At Stonehenge, the winter solstice marks a turning point - a moment of reflection as the sun begins its return. This 5,000-year-old stone monument in Wiltshire, England, UK, sees an annual alignment on the solstice. On 21 December this year, the sun could be seen rising in the northeast, directly over the Heel Stone. The event was broadcast live on YouTube by English Heritage, and the global solstice moment arrived shortly after at 9:21 am GMT (4:21 am EDT).
This year's event coincided with new research suggesting that Stonehenge may have been built as a unification monument in prehistoric times. The new theory suggests that the monument's stones, sourced from remote regions, served as symbols of political alliances, possibly after unrest.
According to an article published in Archaeology International, Stonehenge is not a temple, calendar or observatory, as many archaeologists have theorised.
‘I think we've just been looking at Stonehenge the wrong way,’ Mike Parker Pearson of University College London, author of the article, told The Guardian.
‘You really have to look at the whole thing to understand what they are doing.
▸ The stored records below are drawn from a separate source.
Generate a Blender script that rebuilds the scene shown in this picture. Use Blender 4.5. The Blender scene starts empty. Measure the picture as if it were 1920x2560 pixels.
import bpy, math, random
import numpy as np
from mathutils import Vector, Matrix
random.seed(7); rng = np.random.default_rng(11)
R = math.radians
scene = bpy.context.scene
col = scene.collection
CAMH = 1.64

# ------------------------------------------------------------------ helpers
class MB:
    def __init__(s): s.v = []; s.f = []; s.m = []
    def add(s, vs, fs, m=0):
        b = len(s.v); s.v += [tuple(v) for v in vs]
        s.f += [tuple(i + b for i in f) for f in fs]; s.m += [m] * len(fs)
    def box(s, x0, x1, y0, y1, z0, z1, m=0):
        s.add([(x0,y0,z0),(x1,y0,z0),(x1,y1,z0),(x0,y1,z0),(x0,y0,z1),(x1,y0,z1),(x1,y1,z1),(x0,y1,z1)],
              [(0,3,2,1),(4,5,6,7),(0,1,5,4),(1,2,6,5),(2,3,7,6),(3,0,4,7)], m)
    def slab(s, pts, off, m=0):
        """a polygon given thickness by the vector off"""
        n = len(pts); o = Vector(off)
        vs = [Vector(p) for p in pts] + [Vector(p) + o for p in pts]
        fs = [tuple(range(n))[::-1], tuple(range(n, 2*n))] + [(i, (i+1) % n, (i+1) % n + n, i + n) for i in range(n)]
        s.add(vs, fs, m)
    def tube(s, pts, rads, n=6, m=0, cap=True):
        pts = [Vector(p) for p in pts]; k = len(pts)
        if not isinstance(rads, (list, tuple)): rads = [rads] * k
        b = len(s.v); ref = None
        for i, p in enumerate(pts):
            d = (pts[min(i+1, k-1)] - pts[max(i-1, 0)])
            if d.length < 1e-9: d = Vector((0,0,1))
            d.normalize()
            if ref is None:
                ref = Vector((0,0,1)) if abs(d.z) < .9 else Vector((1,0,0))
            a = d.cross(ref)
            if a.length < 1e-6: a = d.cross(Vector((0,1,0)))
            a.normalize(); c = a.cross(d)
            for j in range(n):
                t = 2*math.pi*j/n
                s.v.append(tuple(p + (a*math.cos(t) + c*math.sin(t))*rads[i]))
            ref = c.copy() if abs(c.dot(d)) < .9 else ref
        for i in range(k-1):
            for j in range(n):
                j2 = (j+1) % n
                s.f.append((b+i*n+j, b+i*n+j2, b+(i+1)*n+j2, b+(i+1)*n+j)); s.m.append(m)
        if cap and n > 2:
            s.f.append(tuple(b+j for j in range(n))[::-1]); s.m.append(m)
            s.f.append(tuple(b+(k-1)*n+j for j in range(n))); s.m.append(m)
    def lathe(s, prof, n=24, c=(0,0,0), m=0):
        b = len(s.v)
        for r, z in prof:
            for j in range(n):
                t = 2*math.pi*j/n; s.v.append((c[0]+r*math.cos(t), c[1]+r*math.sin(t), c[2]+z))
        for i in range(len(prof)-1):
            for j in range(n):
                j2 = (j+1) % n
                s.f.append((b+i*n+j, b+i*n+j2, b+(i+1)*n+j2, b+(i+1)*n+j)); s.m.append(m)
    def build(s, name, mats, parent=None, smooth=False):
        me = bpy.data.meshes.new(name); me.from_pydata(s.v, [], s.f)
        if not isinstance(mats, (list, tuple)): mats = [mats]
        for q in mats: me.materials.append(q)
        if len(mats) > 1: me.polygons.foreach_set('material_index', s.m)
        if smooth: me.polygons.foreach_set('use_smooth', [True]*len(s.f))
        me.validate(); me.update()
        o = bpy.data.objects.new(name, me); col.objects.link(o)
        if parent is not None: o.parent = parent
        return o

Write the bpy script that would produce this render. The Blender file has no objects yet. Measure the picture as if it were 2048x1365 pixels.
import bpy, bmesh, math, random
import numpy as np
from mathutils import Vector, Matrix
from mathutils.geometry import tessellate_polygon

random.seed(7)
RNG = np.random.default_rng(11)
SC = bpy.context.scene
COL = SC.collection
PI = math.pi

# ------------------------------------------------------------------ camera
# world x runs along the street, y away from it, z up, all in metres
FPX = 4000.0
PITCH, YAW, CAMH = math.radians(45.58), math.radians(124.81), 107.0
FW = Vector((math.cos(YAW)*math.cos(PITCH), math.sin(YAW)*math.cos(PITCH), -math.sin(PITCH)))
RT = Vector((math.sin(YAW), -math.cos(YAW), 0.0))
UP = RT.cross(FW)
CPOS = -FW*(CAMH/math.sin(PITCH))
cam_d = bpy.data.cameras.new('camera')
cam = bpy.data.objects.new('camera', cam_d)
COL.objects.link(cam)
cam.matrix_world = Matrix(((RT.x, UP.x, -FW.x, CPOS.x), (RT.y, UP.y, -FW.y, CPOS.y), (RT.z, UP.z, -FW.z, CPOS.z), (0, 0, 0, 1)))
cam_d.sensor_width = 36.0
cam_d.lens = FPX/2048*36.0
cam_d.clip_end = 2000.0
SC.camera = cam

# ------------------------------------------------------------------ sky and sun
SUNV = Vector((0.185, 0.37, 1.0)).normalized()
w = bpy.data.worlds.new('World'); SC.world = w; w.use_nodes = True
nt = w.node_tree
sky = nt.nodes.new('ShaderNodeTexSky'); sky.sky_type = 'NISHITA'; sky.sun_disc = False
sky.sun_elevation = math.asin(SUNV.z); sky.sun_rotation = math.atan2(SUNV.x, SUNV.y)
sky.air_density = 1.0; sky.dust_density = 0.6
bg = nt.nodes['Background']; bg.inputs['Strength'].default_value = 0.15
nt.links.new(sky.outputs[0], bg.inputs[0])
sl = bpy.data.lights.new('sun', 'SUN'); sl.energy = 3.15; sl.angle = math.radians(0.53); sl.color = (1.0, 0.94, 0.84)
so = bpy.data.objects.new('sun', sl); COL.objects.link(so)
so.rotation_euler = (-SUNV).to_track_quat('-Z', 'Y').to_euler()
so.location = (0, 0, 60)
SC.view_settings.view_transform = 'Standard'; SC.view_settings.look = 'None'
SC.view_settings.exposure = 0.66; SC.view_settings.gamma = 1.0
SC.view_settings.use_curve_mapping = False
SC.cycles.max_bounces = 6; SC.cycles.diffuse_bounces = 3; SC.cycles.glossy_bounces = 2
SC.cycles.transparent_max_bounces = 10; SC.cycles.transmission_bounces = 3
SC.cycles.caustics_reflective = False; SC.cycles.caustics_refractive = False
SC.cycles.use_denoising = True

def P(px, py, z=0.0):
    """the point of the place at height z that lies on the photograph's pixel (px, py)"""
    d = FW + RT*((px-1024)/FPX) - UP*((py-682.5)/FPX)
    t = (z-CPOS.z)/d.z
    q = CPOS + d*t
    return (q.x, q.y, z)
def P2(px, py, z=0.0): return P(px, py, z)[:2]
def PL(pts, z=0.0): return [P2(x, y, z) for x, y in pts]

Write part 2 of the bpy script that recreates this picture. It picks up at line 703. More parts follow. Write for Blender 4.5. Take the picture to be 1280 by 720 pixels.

They are building a monument that expresses the permanence of certain aspects of their world.’ The solstice alignment may have a less important purpose.
What does the solstice mean?
The moment of the solstice occurs when the sun reaches its southernmost point directly over the Tropic of Capricorn. At this point, the sun appears to ‘freeze’ before changing direction, which is reflected in the Latin roots of the word ‘solstice’ - sol (sun) and sistere (to stand still).
What happens on the solstice?
The sun rises at the farthest north-eastern position on the horizon of the year on the winter solstice in the Northern Hemisphere.
Why is the winter solstice on 21 December?
The December solstice occurs because the Earth's axis is tilted by about 23.5 degrees relative to its orbit around the Sun. On 21 December, the Northern Hemisphere is tilted furthest away from the sun, resulting in shorter daylight hours and lower temperatures. The sun appears lower in the sky and takes a shorter path across it.